J'ajoute, pour avoir lu Durkheim, que le taux de suicide dans un pays
est une affaire très complexe et qui touche au temps long. Tu sais
comme moi quel est l'un des pays au monde qui compte
proportionnellement le plus de suicides, et qui est le plus gros
consommateur d'antidépresseurs, et gros consommateur d'alcool même si
les choses vont mieux depuis quelques décennies de ce côté (un pays
où les jeunes bourrés à mort se noient le samedi soir en tombant dans
un fleuve côtier: pour oublier la dette nationale ?), etc. Ce n'est
pas la Grèce martyrisée par la troïka. C'est un pays riche, libre,
qui rembourse d'ailleurs à tour de bras les antidépresseurs, ce qui
rend plus aisée leur allègre consommation. Mais si c'était la Grèce,
que ne dirions-nous pas de la faute commise par le capitalisme à
l'encontre du peuple martyr, malade dans son âme…
Allez, avec mon amitié fraternelle.
Patrick
4- Ma réponse :
Cher Patrick,
Merci de ta nouvelle réponse. Je me contenterai de la réponse suivante. Il n'y a que les chiens et les fous qui sont irresponsables. Nier la responsabilité des personnes, c'est aussi une façon de les déshumaniser. Mais aborder les individus, ou les peuples, comme s'il s'agissait d'entités purement autonomes, maîtrisant tout ce qui se passe chez eux, c'est également une fiction irrélaliste. Les mécanismes économiques, et les causes extérieures, cela existe aussi. En disant que la dette grecque ne s'explique pas uniquement par le comportement des Grecs, je fais une observation factuelle. En disant qu'on ne la résoudra pas en se contentant de réduire les déficits et établissant un cadastre (tâche nécessaire, et en cours, mais très délicate à réaliser), je fais une autre observation factuelle.

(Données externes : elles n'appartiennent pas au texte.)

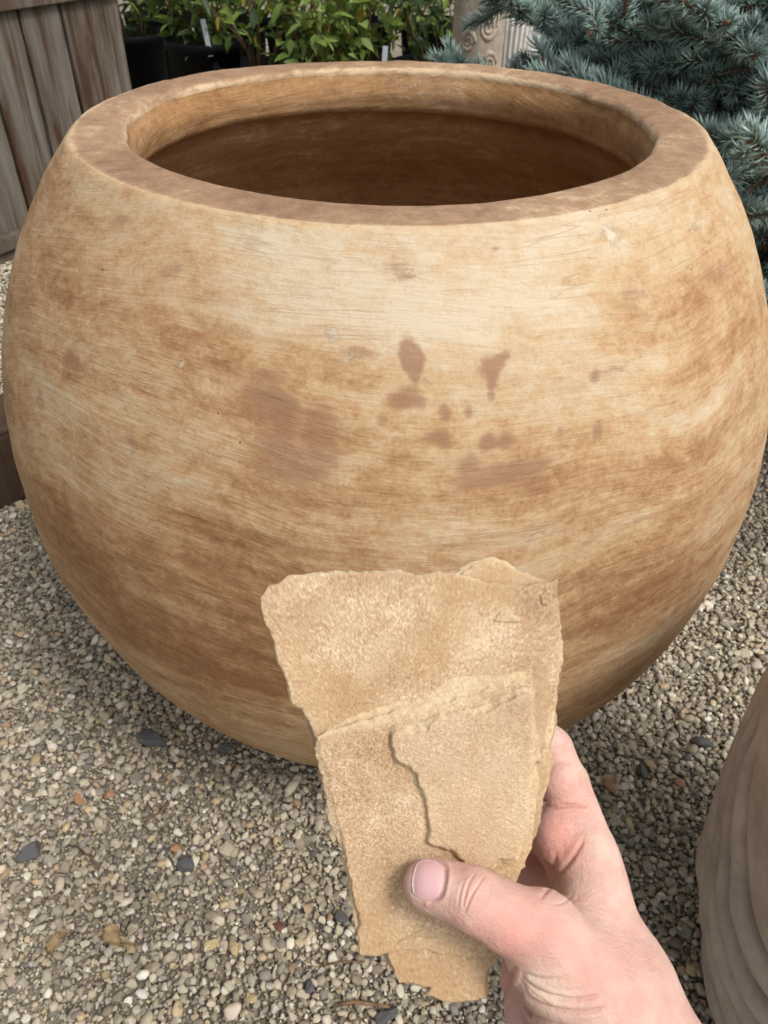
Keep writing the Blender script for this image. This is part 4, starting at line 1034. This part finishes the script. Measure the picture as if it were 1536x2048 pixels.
def pl_dist(pts):
    d = np.full(nv, 1e9); u = np.zeros(nv); m_ = len(pts)
    # Catmull-Rom through the points, with the arc position for tapering the ends
    Q = []
    for k in range(m_ - 1):
        p0, p1, p2, p3 = [np.array(pts[min(max(k + q, 0), m_ - 1)], float) for q in (-1, 0, 1, 2)]
        for t in np.linspace(0, 1, 5)[:-1]:
            Q.append(.5 * (2 * p1 + (p2 - p0) * t + (2 * p0 - 5 * p1 + 4 * p2 - p3) * t * t + (3 * p1 - p0 - 3 * p2 + p3) * t ** 3))
    Q.append(np.array(pts[-1], float)); nq = len(Q) - 1
    for k in range(nq):
        (x0, y0), (x1, y1) = Q[k], Q[k + 1]
        ex, ey = x1 - x0, y1 - y0; t = np.clip(((hx - x0) * ex + (hy - y0) * ey) / (ex * ex + ey * ey), 0, 1)
        dd_ = np.hypot(hx - x0 - ex * t, hy - y0 - ey * t); c_ = dd_ < d
        d = np.where(c_, dd_, d); u = np.where(c_, (k + t) / nq, u)
    return d, np.sin(np.pi * np.clip(u, 0, 1)) ** .6
for pts_, zl, hw, dp in CR:
    d, tp = pl_dist(pts_); m_ = front & (hz < zl); dp = dp * tp
    g = np.exp(-(d / hw) ** 2)
    disp -= np.where(m_, g * dp - .30 * dp * np.exp(-((d - hw * 2.6) / (hw * 1.4)) ** 2), 0)
    red += np.where(m_, .16 * np.exp(-(d / (hw * 1.8)) ** 2) * np.minimum(1, dp / .0008), 0)
for px, py, r_, s in [(1110, 1560, 34, .5), (1120, 1650, 40, .8), (1150, 1700, 30, .7), (1100, 1720, 40, .7), (1160, 1612, 24, .6), (920, 1740, 30, .25), (950, 1880, 70, .5), (1100, 1880, 80, .4), (1040, 1850, 60, .3), (1240, 1900, 60, .3), (1180, 1950, 60, .3), (1000, 1980, 50, .6), (1020, 1870, 40, .4), (1185, 1650, 20, .2)]:
    red += s * np.exp(-((hx - px) ** 2 + (hy - py) ** 2) / r_ ** 2) * (HN[:, 2] < .5)
pale = np.zeros(nv)
for px, py, r_, s in [(1110, 1995, 50, .9), (815, 1760, 16, .5), (830, 1800, 16, .5), (870, 1830, 20, .3), (1160, 1530, 26, .5), (1195, 1680, 34, .5), (1150, 1780, 40, .4), (1060, 1960, 30, .8), (1190, 1840, 50, .3)]:
    pale += s * np.exp(-((hx - px) ** 2 + (hy - py) ** 2) / r_ ** 2)
# nail bed: a shallow groove round the nail
nailc = (857, 1759); na_ = R(8)
def nail_uv(x, y):
    dx, dy = x - nailc[0], y - nailc[1]; return dx * math.cos(na_) + dy * math.sin(na_), -dx * math.sin(na_) + dy * math.cos(na_)
nu, nw = nail_uv(hx, hy)
nd = (np.abs(nu / 34) ** 3 + np.abs(nw / 41) ** 3) ** (1 / 3.)
fr = (hz < .30) & (HN[:, 2] < .3)
disp -= np.where(fr, .00055 * np.exp(-((nd - 1.0) / .09) ** 2), 0)
disp -= np.where(fr & (HN[:, 2] < -.3), .0006 * np.clip((1 - nd) / .1, 0, 1), 0)
disp += np.where(fr & (nu > 0), .00035 * np.exp(-((nd - 1.22) / .12) ** 2), 0)
disp += .00010 * vn(HV, 400, 1) + .00018 * vn(HV, 120, 2)
HV2 = HV + HN * disp[:, None]
n = NT('skin', 0.52, 0.3)
fine = n.noise(330, 5, .7); mot = n.noise(75, 4, .6)
col = n.mix(n.ramp(mot, [(.35, 0.), (.65, 1.)]), (0.55, 0.335, 0.28), (0.635, 0.425, 0.36))
col = n.mix(n.math('MULTIPLY', n.at('red'), .62, clamp=True), col, (0.62, 0.25, 0.205))
col = n.mix(n.math('MULTIPLY', n.at('pale'), .7, clamp=True), col, (0.74, 0.58, 0.45))
vo = n.n('TexVoronoi'); vo.inputs['Scale'].default_value = 900; n.l(n.co(), vo.inputs['Vector'])
wr_ = n.noise(1.0, 4, .6, n.mapping((260, 700, 260), rot=(0, 0, .5)))
h = n.math('ADD', n.math('MULTIPLY', vo.outputs['Distance'], .5), n.math('ADD', fine, n.math('MULTIPLY', wr_, 1.0)))
n.b.inputs['Subsurface Weight'].default_value = .35; n.b.inputs['Subsurface Radius'].default_value = (1, .35, .2); n.b.inputs['Subsurface Scale'].default_value = .004
col = n.mix(n.ramp(n.noise(190, 3, .6), [(.5, 0.), (.7, .35)]), col, (0.60, 0.30, 0.25))
m_skin = n.out(col, n.bump(h, .6, .0006), n.ramp(fine, [(.3, .5), (.7, .64)]))
per = tag(bpy.data.objects.new('person', None), 'bare right hand and wrist gripping the sandstone slab, thumb across its front', 'person'); COL.objects.link(per)
per.location = c2w(C(1300, 2100, .29))[0]; PL = np.array(per.location)
me = mesh('hand', c2w(HV2) - PL, HF, m_skin); attr(me, 'red', red); attr(me, 'pale', pale)
obj('hand', me, per)
# thumb nail laid on the thumb
bvh = BVHTree.FromPolygons(HV.tolist(), HF.tolist())
NU, NW = 25, 29; base = []; 
for i in range(NU):
    for j in range(NW):
        a_, b_ = -1 + 2 * i / (NU - 1), -1 + 2 * j / (NW - 1)
        # squircle
        x_, y_ = a_ * math.sqrt(1 - b_ * b_ / 2.6), b_ * math.sqrt(1 - a_ * a_ / 2.6)
        u_, v_ = x_ * 32, y_ * 40
        px = nailc[0] + u_ * math.cos(na_) - v_ * math.sin(na_); py = nailc[1] + u_ * math.sin(na_) + v_ * math.cos(na_)
        dr = Vector(C(px, py, 1.0)).normalized(); hit = bvh.ray_cast(Vector((0, 0, 0)), dr)
        base.append((np.array(hit[0]) if hit[0] is not None else C(px, py, .276), a_, b_))
pz = np.array([b[0] for b in base]); ab = np.array([(b[1], b[2]) for b in base])
# smooth dome fitted through the hits
Aq = np.stack([np.ones(len(pz)), ab[:, 0], ab[:, 1], ab[:, 0] ** 2, ab[:, 1] ** 2, ab[:, 0] * ab[:, 1]], -1)
zg = pz[:, 2].reshape(NU, NW)
for _k in range(3): zp = np.pad(zg, 1, mode='edge'); zg = .5 * zg + .125 * (zp[2:, 1:-1] + zp[:-2, 1:-1] + zp[1:-1, 2:] + zp[1:-1, :-2])
zf = zg.ravel()
dirs = pz / pz[:, 2:3]
edge_ = np.maximum(np.abs(ab[:, 0]), np.abs(ab[:, 1])); lift = .0004 * (1 - edge_ ** 4) - .00005
top = dirs * (zf - lift)[:, None]; bot = dirs * (zf + .0012)[:, None]
V = np.concatenate([top, bot]); F = grid_faces(NU, NW, False)
F2 = F[:, ::-1] + NU * NW; Fa = [tuple(f) for f in F] + [tuple(f) for f in F2]
bd = [i * NW for i in range(NU)] + [(NU - 1) * NW + j for j in range(1, NW)] + [i * NW + NW - 1 for i in range(NU - 2, -1, -1)] + [j for j in range(NW - 2, 0, -1)]
for k in range(len(bd)):
    a_, b_ = bd[k], bd[(k + 1) % len(bd)]; Fa.append((a_, b_, b_ + NU * NW, a_ + NU * NW))
n = NT('nail', 0.27, 0.45); n.b.inputs['Subsurface Weight'].default_value = .2; n.b.inputs['Subsurface Scale'].default_value = .002
col = n.mix(n.at('lun'), (0.68, 0.42, 0.42), (0.76, 0.60, 0.58))
m_nail = n.out(col, n.bump(n.noise(1.0, 2, .5, n.mapping((300, 300, 2000))), .08, .0003))
me = mesh('thumbnail', c2w(V) - PL, Fa, m_nail)
lun = np.clip(1 - np.hypot((ab[:, 0] - .95) / .55, ab[:, 1] / .8), 0, 1) * .35 + np.clip((-ab[:, 0] - .80) / .15, 0, 1) * .7
attr(me, 'lun', np.concatenate([lun, lun]))
obj('thumbnail', me, per)
print('hand verts', nv)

J'ai ouvert un blog sur Médiapart consacré à la pétition. Le but est justement de permettre à ceux qui ne souhaitent pas signer de s'exprimer et au débat de s'engager. Plutôt que d'encombrer les boîtes de messagerie de nos collègues, je te propose de poursuivre le débat sur ce support. Je te demande l'autorisation d'y mettre tes deux textes (mais tu peux aussi le faire toi-même si tu le souhaites).
Bien à toi
Jean-Marc
5- Patrick Cabanel :
Cher Jean-Marc,
d'accord ! fini d'ennuyer nos collègues, qui du reste ont fait preuve face à ce débat d'une ataraxie, comme diraient qui tu sais, admirable (et après laquelle je cours depuis si longtemps…)
Tu peux mettre mes "textes", dans leur spontanéité assumée puisque j'avais fait un "répondre à tous" (en revanche, quand je vois les collègues publier un billet expliquant le cours des choses ou le sens de la société dans Le Monde, par exemple, je pense à cette phrase magnifique que nous avons tous apprise jadis, haruspex haruspicem videre non potest quam rideat1, ou quelque chose d'approchant).
Un dernier mot, avec votre permission à tous, sur cette question de responsabilité: bien sûr que les choses sont complexes. Mais les soutiens de gauche des Grecs me semblent oublier cette complexité : à les lire, c'est toujours la faute des autres (troïka, capitalisme, Allemagne, aussi, avec des relents intéressants, pour un historien). Et signer une pétition, franchement, par la nature même de l'exercice, ce n'est pas aller vers la prise en compte de la complexité.
avec toute mon amitié
Patrick
6- Jean-Marc Luce :
Ceux qui liront les développements de ce débat auront vu comment s'affrontent les valeurs de la responsabilité individuelle et de la solidarité. En ce qui me concerne, la solidarité est une valeur plus importante que la responsabilité, mais signer la pétition n'est pas non plus, dans mon esprit, une façon de déresponsabiliser les peuples. En effet, l'approche morale, voire moralisatrice de la question de la dette, ne doit pas, à mes yeux, empêcher d'examiner les faits et d'analyser les mécanismes économiques qui, en l'occurrence, dépassent entièrement le pouvoir d'action des Grecs. Le risque est alors de nier la réalité au nom des principes.
1- Patrick Cabanel cite le latin de tête. L'adage est en fait "haruspex haruspicem videre non potest quin rideat".